Entergy continues to focus on recovery and stability in the aftermath of hurricanes that severely affected its business operations in August and September of 2005. While these storms created issues that may affect near-term financial performance, the company's long-term aspirations remain in tact. Specifically, Entergy aspires to deliver average annual earnings per share growth of five to six percent, to achieve a nine percent return on invested capital, and to continue to improve the company's overall credit quality over the long-term. The company's ability to achieve these aspirations over time will be based upon a combination of factors.

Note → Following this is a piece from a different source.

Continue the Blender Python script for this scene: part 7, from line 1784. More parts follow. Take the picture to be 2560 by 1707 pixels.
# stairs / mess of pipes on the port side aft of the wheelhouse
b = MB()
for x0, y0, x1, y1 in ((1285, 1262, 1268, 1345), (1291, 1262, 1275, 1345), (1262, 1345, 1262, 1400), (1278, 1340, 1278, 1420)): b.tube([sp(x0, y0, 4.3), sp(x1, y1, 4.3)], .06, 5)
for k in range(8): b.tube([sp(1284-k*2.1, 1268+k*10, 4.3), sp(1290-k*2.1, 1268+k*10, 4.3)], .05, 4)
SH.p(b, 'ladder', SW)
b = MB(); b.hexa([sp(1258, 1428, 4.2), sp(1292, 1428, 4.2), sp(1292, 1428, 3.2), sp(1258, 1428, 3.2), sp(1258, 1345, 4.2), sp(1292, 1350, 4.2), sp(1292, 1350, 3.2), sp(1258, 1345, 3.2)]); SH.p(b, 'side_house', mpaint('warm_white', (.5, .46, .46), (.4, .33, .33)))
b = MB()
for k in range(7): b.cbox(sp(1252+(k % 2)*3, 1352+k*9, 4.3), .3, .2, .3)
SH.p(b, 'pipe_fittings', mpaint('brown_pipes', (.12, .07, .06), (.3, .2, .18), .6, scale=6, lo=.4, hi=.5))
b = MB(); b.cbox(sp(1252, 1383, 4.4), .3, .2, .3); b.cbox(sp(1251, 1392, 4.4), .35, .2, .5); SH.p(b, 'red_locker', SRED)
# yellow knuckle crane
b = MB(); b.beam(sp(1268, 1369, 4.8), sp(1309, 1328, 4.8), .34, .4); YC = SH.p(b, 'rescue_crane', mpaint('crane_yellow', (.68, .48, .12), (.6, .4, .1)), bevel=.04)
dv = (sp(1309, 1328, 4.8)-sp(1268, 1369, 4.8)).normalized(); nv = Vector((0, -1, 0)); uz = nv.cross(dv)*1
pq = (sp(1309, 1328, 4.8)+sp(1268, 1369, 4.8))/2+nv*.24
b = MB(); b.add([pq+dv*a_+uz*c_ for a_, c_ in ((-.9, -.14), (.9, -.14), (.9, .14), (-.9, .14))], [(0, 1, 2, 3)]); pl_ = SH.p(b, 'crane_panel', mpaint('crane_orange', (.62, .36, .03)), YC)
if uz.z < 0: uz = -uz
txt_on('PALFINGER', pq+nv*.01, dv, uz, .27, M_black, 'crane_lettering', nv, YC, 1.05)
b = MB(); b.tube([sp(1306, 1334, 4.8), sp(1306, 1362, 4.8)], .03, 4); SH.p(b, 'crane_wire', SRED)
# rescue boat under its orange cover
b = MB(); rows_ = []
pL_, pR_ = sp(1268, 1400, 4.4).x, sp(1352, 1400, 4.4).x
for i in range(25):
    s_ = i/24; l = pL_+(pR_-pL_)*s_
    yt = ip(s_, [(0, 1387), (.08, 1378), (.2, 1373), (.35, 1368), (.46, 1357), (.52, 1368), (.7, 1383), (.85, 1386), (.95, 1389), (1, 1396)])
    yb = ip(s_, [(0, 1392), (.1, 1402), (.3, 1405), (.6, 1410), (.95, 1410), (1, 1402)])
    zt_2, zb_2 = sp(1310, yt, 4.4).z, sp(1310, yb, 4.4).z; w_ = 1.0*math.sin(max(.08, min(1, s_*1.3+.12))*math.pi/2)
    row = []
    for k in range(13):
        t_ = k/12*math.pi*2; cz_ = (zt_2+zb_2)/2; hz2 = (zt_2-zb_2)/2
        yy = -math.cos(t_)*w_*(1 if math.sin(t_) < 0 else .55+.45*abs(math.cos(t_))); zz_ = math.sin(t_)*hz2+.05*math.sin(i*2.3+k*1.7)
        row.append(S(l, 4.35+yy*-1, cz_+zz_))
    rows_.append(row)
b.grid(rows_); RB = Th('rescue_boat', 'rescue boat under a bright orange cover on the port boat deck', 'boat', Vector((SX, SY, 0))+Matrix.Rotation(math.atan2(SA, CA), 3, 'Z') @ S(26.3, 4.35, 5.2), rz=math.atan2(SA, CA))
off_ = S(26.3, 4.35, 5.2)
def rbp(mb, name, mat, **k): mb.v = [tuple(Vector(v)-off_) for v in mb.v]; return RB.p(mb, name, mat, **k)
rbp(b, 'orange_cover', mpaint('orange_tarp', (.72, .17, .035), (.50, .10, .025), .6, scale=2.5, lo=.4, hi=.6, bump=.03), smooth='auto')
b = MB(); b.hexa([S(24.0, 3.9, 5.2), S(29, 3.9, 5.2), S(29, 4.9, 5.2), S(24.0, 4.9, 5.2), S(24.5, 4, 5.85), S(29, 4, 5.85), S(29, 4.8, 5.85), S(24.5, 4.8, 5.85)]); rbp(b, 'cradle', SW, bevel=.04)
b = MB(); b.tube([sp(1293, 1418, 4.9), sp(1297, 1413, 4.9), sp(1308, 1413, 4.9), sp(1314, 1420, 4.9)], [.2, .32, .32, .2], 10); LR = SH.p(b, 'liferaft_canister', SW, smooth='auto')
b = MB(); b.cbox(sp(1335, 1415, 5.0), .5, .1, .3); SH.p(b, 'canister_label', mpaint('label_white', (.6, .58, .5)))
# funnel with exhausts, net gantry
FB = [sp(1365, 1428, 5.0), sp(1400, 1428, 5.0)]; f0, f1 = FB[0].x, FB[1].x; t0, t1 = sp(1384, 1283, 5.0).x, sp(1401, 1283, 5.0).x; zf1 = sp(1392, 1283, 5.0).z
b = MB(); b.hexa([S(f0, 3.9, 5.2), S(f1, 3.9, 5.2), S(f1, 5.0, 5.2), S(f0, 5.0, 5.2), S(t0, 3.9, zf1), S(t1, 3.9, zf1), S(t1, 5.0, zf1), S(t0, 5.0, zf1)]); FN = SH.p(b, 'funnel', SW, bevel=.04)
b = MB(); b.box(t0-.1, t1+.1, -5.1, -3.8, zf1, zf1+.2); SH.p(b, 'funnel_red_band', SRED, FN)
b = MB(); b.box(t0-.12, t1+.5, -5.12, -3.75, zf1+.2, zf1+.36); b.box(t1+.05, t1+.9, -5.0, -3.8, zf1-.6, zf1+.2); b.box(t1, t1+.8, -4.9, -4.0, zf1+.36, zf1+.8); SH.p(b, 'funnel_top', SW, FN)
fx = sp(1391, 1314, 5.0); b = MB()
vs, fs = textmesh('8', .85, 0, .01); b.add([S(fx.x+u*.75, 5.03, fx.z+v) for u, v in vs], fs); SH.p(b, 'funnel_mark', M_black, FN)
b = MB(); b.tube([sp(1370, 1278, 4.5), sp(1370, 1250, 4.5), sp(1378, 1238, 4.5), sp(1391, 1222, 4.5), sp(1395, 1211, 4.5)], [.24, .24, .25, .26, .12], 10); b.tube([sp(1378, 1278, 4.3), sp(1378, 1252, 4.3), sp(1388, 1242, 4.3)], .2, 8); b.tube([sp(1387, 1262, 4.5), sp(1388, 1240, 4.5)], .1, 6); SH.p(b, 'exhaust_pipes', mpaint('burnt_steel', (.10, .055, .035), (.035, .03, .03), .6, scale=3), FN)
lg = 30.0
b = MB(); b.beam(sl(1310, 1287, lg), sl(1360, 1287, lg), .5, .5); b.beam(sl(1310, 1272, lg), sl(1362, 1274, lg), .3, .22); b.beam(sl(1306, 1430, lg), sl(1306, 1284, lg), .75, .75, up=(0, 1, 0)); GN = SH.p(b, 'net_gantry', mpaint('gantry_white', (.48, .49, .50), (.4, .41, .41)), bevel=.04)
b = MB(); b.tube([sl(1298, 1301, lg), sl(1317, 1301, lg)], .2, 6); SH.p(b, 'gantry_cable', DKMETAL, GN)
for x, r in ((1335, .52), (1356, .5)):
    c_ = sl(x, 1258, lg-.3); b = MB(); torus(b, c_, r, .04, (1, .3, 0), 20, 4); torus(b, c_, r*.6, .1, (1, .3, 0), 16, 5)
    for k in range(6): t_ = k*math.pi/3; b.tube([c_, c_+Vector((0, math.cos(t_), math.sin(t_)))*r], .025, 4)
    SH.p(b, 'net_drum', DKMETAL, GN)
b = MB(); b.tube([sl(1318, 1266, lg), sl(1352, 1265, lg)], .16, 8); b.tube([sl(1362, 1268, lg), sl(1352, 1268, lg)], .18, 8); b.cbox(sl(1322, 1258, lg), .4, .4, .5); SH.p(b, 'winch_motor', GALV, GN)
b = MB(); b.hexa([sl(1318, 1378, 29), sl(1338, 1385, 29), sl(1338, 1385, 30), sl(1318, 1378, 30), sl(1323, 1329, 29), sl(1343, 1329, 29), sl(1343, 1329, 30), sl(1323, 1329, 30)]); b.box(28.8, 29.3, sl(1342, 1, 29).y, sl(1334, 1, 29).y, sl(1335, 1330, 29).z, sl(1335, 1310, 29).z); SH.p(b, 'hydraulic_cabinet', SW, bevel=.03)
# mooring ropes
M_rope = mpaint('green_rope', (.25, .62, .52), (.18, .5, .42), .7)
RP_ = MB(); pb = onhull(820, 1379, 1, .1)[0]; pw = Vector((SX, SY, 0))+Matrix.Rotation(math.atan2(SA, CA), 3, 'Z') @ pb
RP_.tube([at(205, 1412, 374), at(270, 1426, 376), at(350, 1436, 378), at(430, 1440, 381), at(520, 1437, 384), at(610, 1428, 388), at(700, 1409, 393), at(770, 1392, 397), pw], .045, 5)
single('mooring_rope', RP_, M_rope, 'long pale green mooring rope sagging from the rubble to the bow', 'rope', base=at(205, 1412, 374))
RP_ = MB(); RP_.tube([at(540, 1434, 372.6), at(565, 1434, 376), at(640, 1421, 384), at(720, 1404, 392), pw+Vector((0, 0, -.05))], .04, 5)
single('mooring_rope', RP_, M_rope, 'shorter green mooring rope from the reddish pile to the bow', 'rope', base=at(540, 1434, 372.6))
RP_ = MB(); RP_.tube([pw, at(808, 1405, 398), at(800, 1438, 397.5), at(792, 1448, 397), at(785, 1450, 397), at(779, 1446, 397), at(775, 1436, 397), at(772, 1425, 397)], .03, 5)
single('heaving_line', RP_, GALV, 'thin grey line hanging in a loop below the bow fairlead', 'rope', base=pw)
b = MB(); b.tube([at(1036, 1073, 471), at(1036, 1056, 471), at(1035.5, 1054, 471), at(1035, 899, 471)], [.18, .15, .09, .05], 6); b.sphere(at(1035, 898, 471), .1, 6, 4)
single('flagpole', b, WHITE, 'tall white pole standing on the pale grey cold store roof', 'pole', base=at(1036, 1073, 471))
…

These include, but are not limited to, intrinsic growth, the recovery of storm-related restoration costs, the return of customers and load to portions of the Entergy service territory that have been severely damaged and further impacted by new flood maps and more stringent building codes, and the amount of cash that is available for capital deployment in investments, s hare repurchases, dividends or debt retirement.
Entergy Corporation is an integrated energy company engaged primarily in electric power production and retail distribution operations. Entergy owns and operates power plants with approximately 30,000 megawatts of electric generating capacity, and it is the second-largest nuclear generator in the United States. Entergy delivers electricity to 2.7 million utility customers in Arkansas, Louisiana, Mississippi, and Texas. Entergy has annual revenues of more than $10 billion and approximately 14,000 employees.